Define "primitivism"? Not sure what you mean. But, the Romans managed to have hot and cold running water without electricity - yet we require it and complex manufacturing processes to produce the pumps and generators required to do it. How much more advanced are we, really?
Because instead of electricity they had armies of slaves to pump whatever they needed and
huge deforestation campaigns to heat the water. Energy doesn't come from nothing. Primitivism means essentially turning the clock back a couple hundred years before industrialization.
It's not a hippie pipe dream to have functioning, stable communities wherein people work together for the common good and are able to sustain their own settlement via methods that don't rape the environment around them.

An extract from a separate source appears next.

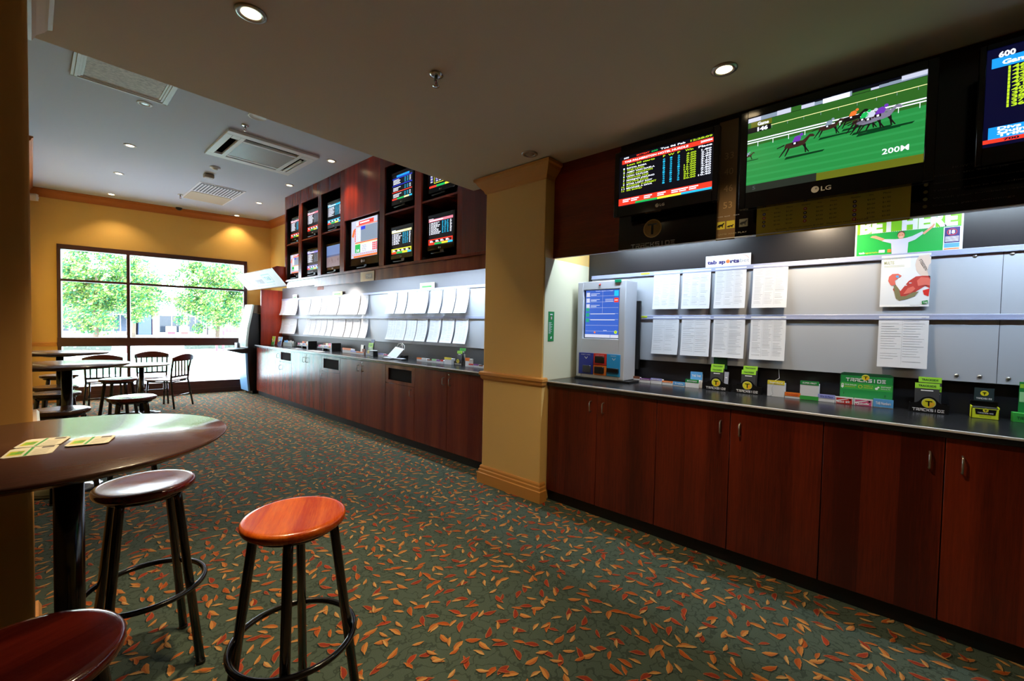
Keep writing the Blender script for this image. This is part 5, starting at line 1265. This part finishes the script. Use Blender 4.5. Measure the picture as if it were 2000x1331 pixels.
m = MB(); m.box(.06, .92, .09, .90, -.004, -.0008, mat('matte_black', (4, 4, 4), .95, spec=0.0)); m.obj('slot_recess', t)
def grillm():
    q = NT('cassette_grille'); s_ = q.n('ShaderNodeSeparateXYZ'); q.put(s_.inputs[0], q.obj())
    f = q.ma('LESS_THAN', q.ma('FRACT', q.ma('MULTIPLY', s_.outputs[0], 120.0)), .45)
    return q.done(q.mix(f, rgb(140, 132, 122), rgb(86, 80, 74)), .5)
m = MB(); m.box(.20, .78, .235, .80, -.026, -.012, grillm()); m.obj('grille', t)
m = MB(); m.box(.845, .865, .24, .80, -.05, -.028, WHITE, .004, 2); m.obj('louvre', t)
t = thing('ceiling_vent', 'white ceiling vent, half louvred and half plain beige plate', 'vent', (1.69, 7.82, ZH))
m = MB(); m.box(0, .62, 0, 1.24, -.006, -.0005, WHITE, .002, 1); m.obj('frame', t)
m = MB(); m.box(.03, .59, .03, .58, -.008, -.0062, BLKP)
for k in range(13): m.box(.045+k*.042, .060+k*.042, .035, .575, -.022, -.008, WHITE, rot=Matrix.Rotation(.6, 3, 'Y'))
m.obj('louvres', t)
m = MB(); m.box(.03, .59, .64, 1.21, -.012, -.006, mat('beige_plate', (176, 158, 124), .6)); m.obj('plate', t)
def small(name, loc, prof, mt, label, cat, seg=28, group=None):
    m = MB(); m.lathe(prof, mt, seg=seg); return tag(m.obj(name, loc=loc), label, cat, group)
small('ceiling_speaker', (1.545, 4.89, ZH), [(.085, -.0005), (.088, -.006), (.075, -.009), (.07, -.006), (.001, -.007)], OFFW, 'round flush white speaker by the low ceiling edge', 'speaker')
small('smoke_detector', (1.672, 6.94, ZH), [(.062, -.0005), (.062, -.012), (.045, -.02), (.03, -.022), (.03, -.035), (.001, -.037)], WHITE, 'round white smoke detector beside the air conditioner', 'smoke detector')
m = MB(); m.box(-.06, .06, -.045, .045, -.06, -.0005, mat('sensor_beige', (150, 136, 118), .6), .02, 3); tag(m.obj('motion_sensor', loc=(1.69, 7.33, ZH)), 'beige boxy sensor between the smoke detector and the vent', 'sensor')
def sprinkler(x, y, z, label):
    t = thing('sprinkler', label, 'sprinkler', (x, y, z), .4, 'ceiling sprinklers')
    m = MB(); m.lathe([(.035, -.0005), (.037, -.006), (.02, -.012), (.012, -.012)], CHROME, seg=24); m.obj('escutcheon', t)
    m = MB(); m.lathe([(.009, -.010), (.009, -.03), (.012, -.034), (.004, -.036)], CHROME, seg=14)
    for sx in (-1, 1): m.tube([(sx*.01, 0, -.032), (sx*.017, 0, -.045), (sx*.004, 0, -.062)], .0025, CHROME, 6)
    m.lathe([(.003, -.034), (.003, -.060)], REDP, seg=8); m.lathe([(.018, -.062), (.018, -.064), (.001, -.065)], CHROME, seg=14); m.obj('head', t)
sprinkler(1.406, 1.808, ZL, 'brass sprinkler head in the middle of the low ceiling')
sprinkler(1.527, 5.21, ZH, 'sprinkler head between the speaker disc and the air conditioner')
sprinkler(1.657, 8.90, ZH, 'sprinkler head left of the ceiling vent')
small('dome_camera', (1.83, 9.95, ZH), [(.05, -.0005), (.05, -.015), (.042, -.03), (.025, -.045), (.001, -.05)], BLKP, 'small black dome camera by the street wall cornice', 'camera')
t = thing('wall_sensor', 'small white security sensor in the far left corner under the ceiling', 'sensor', (.05, 10.26, 3.32), -.6)
m = MB(); m.box(-.05, .05, -.05, 0, -.06, .05, WHITE, .012, 2); m.obj('body', t); m = MB(); m.box(-.012, .012, 0, .06, -.01, .02, WHITE); m.obj('bracket', t)

# ------------------------------------------------------------------ the street outside
ROAD = mat('street_paving', (206, 214, 222), .8); 
b = MB(); b.box(-60, 80, 10.65, 62, -.26, -.16, ROAD); struct(b.obj('ground'), 'sunlit pale road and footpath')
b = MB(); b.box(-20, 40, 16.5, 23.0, -.16, -.05, mat('verge_green', (110, 170, 140), .9)); b.mats = b.mats; o = b.obj('grass_verge'); tag(o, 'strip of pale green grass across the road', 'grass', kind='stuff')
LEAFM = []
for nm, c in (('leaf_green', (40, 104, 70)), ('leaf_lime', (110, 156, 66)), ('leaf_yellow', (186, 184, 110))):
    q = bpy.data.materials.new(nm); q.use_nodes = True; tr = q.node_tree; pb = tr.nodes['Principled BSDF']; pb.inputs['Base Color'].default_value = rgb(*c); pb.inputs['Roughness'].default_value = .6
    tl = tr.nodes.new('ShaderNodeBsdfTranslucent'); tl.inputs[0].default_value = rgb(*c); mx = tr.nodes.new('ShaderNodeMixShader'); mx.inputs[0].default_value = .45
    tr.links.new(pb.outputs[0], mx.inputs[1]); tr.links.new(tl.outputs[0], mx.inputs[2]); tr.links.new(mx.outputs[0], tr.nodes['Material Output'].inputs[0]); LEAFM.append(q)
BARK = mat('bark', (90, 74, 60), .9)
def tree(x, y, zc, r, n, seed, label):
    t = thing('street_tree', label, 'tree', (x, y, -.16), 0, 'trees along the street'); R = random.Random(seed)
    m = MB(); m.tube([(0, 0, 0), (.05, 0, 1.2), (0, .05, zc-r*.4), (.1, 0, zc+.3)], [.14, .11, .09, .03], BARK, 8)
    for k in range(6):
        a = k*PI/3+R.random(); m.tube([(0, 0, zc-r*.5), (r*.35*math.cos(a), r*.35*math.sin(a), zc), (r*.6*math.cos(a), r*.6*math.sin(a), zc+r*.3)], [.06, .04, .015], BARK, 6)
    m.obj('trunk', t)
    m = MB(); cl = []
    for k in range(110):
        a = R.uniform(0, 2*PI); ph = math.acos(R.uniform(-1, 1)); q = r*R.uniform(.4, 1.08); cl.append((q*math.sin(ph)*math.cos(a)*1.05, q*math.sin(ph)*math.sin(a), zc+.95*q*math.cos(ph), R.uniform(.32, .62)))
    for k in range(n):
        c = R.choice(cl); d = Vector((R.gauss(0, 1), R.gauss(0, 1), R.gauss(0, 1))).normalized()*c[3]*R.uniform(.4, 1)
        p = Vector(c[:3]) + d*Vector((1.2, 1.2, .75)).length/1.6
        nn = Vector((R.gauss(0, 1), R.gauss(0, 1), R.gauss(.6, 1))).normalized(); u = nn.orthogonal().normalized(); v = nn.cross(u); s_ = R.uniform(.045, .10)
        m.face([p-u*s_, p+v*s_*.6, p+u*s_, p-v*s_*.6], LEAFM[R.choice((0, 0, 1, 1, 2))])
    m.obj('crown', t)
tree(2.4, 34, 3.6, 2.7, 30000, 1, 'leafy street tree filling the left pane of the window')
tree(8.3, 34, 3.4, 2.5, 24000, 2, 'leafy street tree at the right of the window')
tree(.2, 44, 4.0, 3.2, 14000, 3, 'farther street tree at the left edge of the window')
tree(5.6, 47, 3.4, 1.8, 7000, 4, 'farther street tree beside the window mullion')
HEDGE = LEAFM[0]
def hedge(x0, x1, y, label):
    R = random.Random(int(x0*7)); m = MB()
    for k in range(int((x1-x0)*240)):
        p = Vector((R.uniform(x0, x1), y+R.uniform(-.3, .3), R.uniform(-.10, .32))); nn = Vector((R.gauss(0, 1), R.gauss(0, 1), R.gauss(.5, 1))).normalized(); u = nn.orthogonal().normalized(); v = nn.cross(u); s_ = R.uniform(.04, .08)
        m.face([p-u*s_, p+v*s_, p+u*s_, p-v*s_], mat('hedge_dark', (74, 84, 80), .8))
    m.box(x0, x1, y-.28, y+.28, -.16, .1, mat('hedge_core', (50, 58, 50), .9))
    tag(m.obj('hedge'), label, 'hedge', 'low hedges along the median')
hedge(.4, 2.6, 29, 'low dark hedge in the left lower pane'); hedge(5.6, 8.2, 29, 'low dark hedge in the right lower pane')
REDB = mat('street_red', (150, 50, 60), .5)
for x, lab in ((2.95, 'thin red post left of the window mullion'), (6.45, 'left one of the pair of thin red posts'), (6.75, 'right one of the pair of thin red posts'), (7.95, 'thin red post at the right beside the kiosk')):
    m = MB(); m.lathe([(.05, -.16), (.05, .55), (.001, .58)], REDB, c=(0, 0, 0), seg=12); tag(m.obj('bollard', loc=(x, 26.5, 0)), lab + ' across the road', 'post', 'thin red posts across the road')
# shops
def shop(x0, x1, y, h, wall, label, aw=None, aw_c=None, wins=(), glassc=(26, 38, 56)):
    t = thing('shop', label, 'building', (x0, y, -.16), 0, None); w = x1-x0
    m = MB(); m.box(0, w, 0, 6, 0, h, wall); m.box(-.1, w+.1, -.25, 0, h-.3, h, wall); m.obj('wall', t)
    for (a, c, z0, z1) in wins:
        m = MB(); m.box(a, c, -.06, 0, z0, z1, WHITE); m.box(a+.08, c-.08, -.08, -.06, z0+.08, z1-.08, mat('shop_glass%d' % glassc[0], glassc, .15)); m.box((a+c)/2-.03, (a+c)/2+.03, -.1, -.08, z0+.08, z1-.08, WHITE); m.obj('shop_window', t)
    if aw: m = MB(); m.box(0, w, -1.6, 0, aw, aw+.35, aw_c or wall, .03, 1); m.obj('awning', t)
    return t
PKW = mat('pink_render', (104, 82, 88), .8); BLW = mat('blue_render', (46, 66, 88), .7); CRW = mat('cream_render', (98, 98, 100), .8)
shop(-6, 7.1, 58, 4.4, CRW, 'pale shop row with blue awning behind the left trees', 2.5, BLW, [(4.6+k*1.35, 5.7+k*1.35, .3, 2.1) for k in range(6)]+[(-0+k*1.5, 1.2+k*1.5, .3, 2.1) for k in range(3)])
shop(7.25, 8.25, 57.5, 3.0, mat('dark_cladding', (40, 54, 84), .6), 'narrow dark clad shop front between the pale shops')
shop(8.4, 13.2, 58, 4.2, PKW, 'pink rendered shop with a wide dark opening behind the sandwich boards', None, None, [(.5, 2.7, .2, 2.15), (2.9, 4.5, .3, 2.1)], (20, 28, 38))
shop(13.3, 24, 58, 4.6, CRW, 'cream shop row behind the right tree', 2.4, mat('green_awning', (150, 190, 150), .7), [(.3, 1.2, .2, 2.2), (1.6, 2.4, .2, 2.2), (3.4, 4.4, .3, 2.1), (5.5, 7.5, .3, 2.1)], (120, 84, 76))
for x, c, lab in ((9.25, WHITE, 'white sandwich board with dark red print outside the pink shop'), (10.35, REDP, 'red and white sandwich board outside the pink shop')):
    t = thing('sandwich_board', lab, 'sign', (x, 56.2, -.16)); m = MB(lambda u, v, L: (u, -.03-L*3, v)); m.box(0, .85, -.03, .25, 0, .95, WHITE, .02, 1); m.rect2(.1, .12, .75, .42, c if c is REDP else mat('maroon', (110, 30, 40), .5), 1); m.text2('SALE' if 0 else 'LOANS', .14, .5, .22, REDP, .58, 1, bold=.04); m.obj('board', t)
t = thing('street_bench', 'red slatted bench outside the cream shops', 'bench', (14.0, 55.5, -.16)); m = MB()
for k in range(4): m.box(0, 2.1, .0, .03, .45+k*.1, .52+k*.1, REDB)
for k in range(4): m.box(0, 2.1, -.45+k*.11, -.37+k*.11, .42, .45, REDB)
m.obj('slats', t); m = MB()
for a in (.1, 1.95): m.box(a, a+.06, -.4, .03, 0, .42, REDB)
m.obj('frame', t)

But in the US, everyone kind of just assumes that working and living together in communities ("communes") automatically equals hippies - even forgetting the country's own history with local townships, settler posts, and native american tribes. No, everyone remembers a bunch of long haired stoners with extraordinarily bad fashion sense.

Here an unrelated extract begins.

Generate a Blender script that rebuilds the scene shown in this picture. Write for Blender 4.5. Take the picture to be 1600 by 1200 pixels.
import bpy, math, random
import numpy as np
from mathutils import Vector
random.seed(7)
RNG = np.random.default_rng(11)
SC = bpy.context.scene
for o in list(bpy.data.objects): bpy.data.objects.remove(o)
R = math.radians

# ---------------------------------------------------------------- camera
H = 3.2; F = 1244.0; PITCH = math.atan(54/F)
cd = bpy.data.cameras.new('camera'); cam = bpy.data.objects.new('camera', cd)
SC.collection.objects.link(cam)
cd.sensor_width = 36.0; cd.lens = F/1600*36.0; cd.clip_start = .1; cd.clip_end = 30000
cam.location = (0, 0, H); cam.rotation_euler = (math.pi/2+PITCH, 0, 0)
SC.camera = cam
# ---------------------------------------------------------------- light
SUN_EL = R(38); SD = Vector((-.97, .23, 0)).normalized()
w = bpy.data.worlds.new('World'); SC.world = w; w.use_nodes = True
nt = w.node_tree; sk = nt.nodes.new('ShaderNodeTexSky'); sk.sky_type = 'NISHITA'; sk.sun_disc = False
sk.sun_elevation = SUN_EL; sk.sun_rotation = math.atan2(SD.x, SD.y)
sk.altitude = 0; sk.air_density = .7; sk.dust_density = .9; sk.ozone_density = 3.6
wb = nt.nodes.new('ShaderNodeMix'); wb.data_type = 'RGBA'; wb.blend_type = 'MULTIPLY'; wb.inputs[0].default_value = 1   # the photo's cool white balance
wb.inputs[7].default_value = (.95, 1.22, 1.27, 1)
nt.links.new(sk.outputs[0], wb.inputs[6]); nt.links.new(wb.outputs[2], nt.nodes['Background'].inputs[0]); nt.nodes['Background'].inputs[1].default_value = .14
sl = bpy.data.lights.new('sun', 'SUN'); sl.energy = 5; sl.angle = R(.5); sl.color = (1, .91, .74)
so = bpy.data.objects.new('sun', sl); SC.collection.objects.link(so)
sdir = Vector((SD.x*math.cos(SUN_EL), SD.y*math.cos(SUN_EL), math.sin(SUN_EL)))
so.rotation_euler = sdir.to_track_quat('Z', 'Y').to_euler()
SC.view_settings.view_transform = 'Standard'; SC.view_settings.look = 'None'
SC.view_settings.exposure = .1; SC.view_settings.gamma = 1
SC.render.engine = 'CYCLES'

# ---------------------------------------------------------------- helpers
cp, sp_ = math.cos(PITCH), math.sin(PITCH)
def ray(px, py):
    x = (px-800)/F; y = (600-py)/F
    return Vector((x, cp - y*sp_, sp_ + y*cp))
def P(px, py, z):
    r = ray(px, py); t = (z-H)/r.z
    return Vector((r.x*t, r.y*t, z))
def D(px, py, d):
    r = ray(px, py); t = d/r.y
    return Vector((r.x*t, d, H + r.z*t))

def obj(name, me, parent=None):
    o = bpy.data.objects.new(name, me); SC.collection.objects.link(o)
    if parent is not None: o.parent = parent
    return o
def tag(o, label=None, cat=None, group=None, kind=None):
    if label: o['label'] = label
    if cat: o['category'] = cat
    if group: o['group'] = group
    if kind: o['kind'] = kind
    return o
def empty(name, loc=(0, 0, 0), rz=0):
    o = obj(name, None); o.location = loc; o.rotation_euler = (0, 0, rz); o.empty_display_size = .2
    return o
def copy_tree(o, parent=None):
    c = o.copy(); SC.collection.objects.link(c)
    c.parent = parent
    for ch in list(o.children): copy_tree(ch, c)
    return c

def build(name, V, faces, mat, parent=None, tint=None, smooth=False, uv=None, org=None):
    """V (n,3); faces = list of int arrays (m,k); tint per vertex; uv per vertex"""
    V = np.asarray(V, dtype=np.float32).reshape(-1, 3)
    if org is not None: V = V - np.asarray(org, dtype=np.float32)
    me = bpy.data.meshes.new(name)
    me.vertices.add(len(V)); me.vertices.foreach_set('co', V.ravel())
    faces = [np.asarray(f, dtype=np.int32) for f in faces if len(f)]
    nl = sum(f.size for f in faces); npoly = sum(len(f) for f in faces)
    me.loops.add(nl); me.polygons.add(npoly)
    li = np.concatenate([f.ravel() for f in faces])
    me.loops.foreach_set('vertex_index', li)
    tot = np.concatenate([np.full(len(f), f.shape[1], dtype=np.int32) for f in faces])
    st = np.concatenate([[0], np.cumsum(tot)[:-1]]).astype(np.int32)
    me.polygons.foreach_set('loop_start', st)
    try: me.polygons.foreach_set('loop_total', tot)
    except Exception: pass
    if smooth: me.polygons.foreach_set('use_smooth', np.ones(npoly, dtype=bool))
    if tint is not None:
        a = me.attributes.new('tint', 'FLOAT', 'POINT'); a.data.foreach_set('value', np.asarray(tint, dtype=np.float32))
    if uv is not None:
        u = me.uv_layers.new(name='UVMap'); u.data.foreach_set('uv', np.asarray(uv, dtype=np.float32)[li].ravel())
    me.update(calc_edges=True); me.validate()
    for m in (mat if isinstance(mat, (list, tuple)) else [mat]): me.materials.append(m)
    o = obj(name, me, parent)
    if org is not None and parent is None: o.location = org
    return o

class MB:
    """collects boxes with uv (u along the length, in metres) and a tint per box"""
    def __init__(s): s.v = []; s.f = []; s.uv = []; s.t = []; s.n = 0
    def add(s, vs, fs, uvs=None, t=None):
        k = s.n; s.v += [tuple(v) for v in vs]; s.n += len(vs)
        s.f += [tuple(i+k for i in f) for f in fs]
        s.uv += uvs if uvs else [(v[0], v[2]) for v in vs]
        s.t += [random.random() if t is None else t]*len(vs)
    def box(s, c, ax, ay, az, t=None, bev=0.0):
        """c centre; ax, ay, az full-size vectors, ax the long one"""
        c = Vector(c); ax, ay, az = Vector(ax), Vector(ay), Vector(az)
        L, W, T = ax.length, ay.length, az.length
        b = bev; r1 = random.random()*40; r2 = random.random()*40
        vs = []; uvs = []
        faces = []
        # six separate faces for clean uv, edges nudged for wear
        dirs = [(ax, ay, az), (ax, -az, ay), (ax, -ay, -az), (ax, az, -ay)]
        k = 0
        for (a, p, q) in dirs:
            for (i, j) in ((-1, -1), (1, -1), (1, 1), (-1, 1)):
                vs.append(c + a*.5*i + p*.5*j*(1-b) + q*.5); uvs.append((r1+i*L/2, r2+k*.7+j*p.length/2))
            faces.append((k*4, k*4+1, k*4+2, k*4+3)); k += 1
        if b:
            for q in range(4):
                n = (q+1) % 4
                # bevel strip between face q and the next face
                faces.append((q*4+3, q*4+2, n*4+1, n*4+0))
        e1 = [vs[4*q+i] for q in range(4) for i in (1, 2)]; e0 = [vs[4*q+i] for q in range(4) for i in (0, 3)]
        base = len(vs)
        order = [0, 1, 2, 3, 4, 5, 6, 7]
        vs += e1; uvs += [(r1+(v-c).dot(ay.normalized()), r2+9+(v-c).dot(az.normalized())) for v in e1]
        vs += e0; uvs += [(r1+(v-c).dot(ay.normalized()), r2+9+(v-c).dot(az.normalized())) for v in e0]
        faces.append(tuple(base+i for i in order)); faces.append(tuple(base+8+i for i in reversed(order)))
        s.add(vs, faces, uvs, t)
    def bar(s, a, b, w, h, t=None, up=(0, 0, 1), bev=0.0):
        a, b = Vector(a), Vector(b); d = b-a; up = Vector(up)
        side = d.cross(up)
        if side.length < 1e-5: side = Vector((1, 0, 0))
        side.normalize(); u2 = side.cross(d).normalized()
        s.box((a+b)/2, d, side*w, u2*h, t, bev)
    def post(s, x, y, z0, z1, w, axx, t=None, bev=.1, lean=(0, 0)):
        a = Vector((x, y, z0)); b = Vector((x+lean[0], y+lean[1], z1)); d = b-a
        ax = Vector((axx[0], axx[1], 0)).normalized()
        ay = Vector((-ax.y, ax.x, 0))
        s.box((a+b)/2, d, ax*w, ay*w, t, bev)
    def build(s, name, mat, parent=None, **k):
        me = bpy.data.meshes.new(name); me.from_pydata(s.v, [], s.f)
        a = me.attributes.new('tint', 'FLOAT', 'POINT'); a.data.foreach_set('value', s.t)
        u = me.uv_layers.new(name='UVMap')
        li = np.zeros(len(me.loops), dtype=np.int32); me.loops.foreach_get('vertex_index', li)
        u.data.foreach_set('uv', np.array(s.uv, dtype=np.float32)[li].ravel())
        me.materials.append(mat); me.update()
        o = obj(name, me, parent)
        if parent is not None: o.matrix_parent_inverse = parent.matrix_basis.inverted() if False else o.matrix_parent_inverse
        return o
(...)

Communes are equated with hippies because they were the ones who did it. Such things sound nice in theory, but in reality "for the common good" has never panned out. Many nations built their economies on that idea, the Soviet Union, India, China, Warsaw Pact and to a lesser extent pre-thatcher UK and latin america. The result? Every one of these economies essentially stagnated and went bankrupt resulting in traumatic reforms. And frankly given that people only had a life expectancy of less than 50 in those townships you describe back in the day I'm not willing to go back to it.
Localization sounds good until people realize that would mean giving up the ammenities and lifestyle they are accustomed to. I'll give the Unabomber credit for one thing, he actually did live this kind of "oneness with nature" he was preaching by living in the middle of nowhere in a shack without electricity, running water, or indoor plumbing.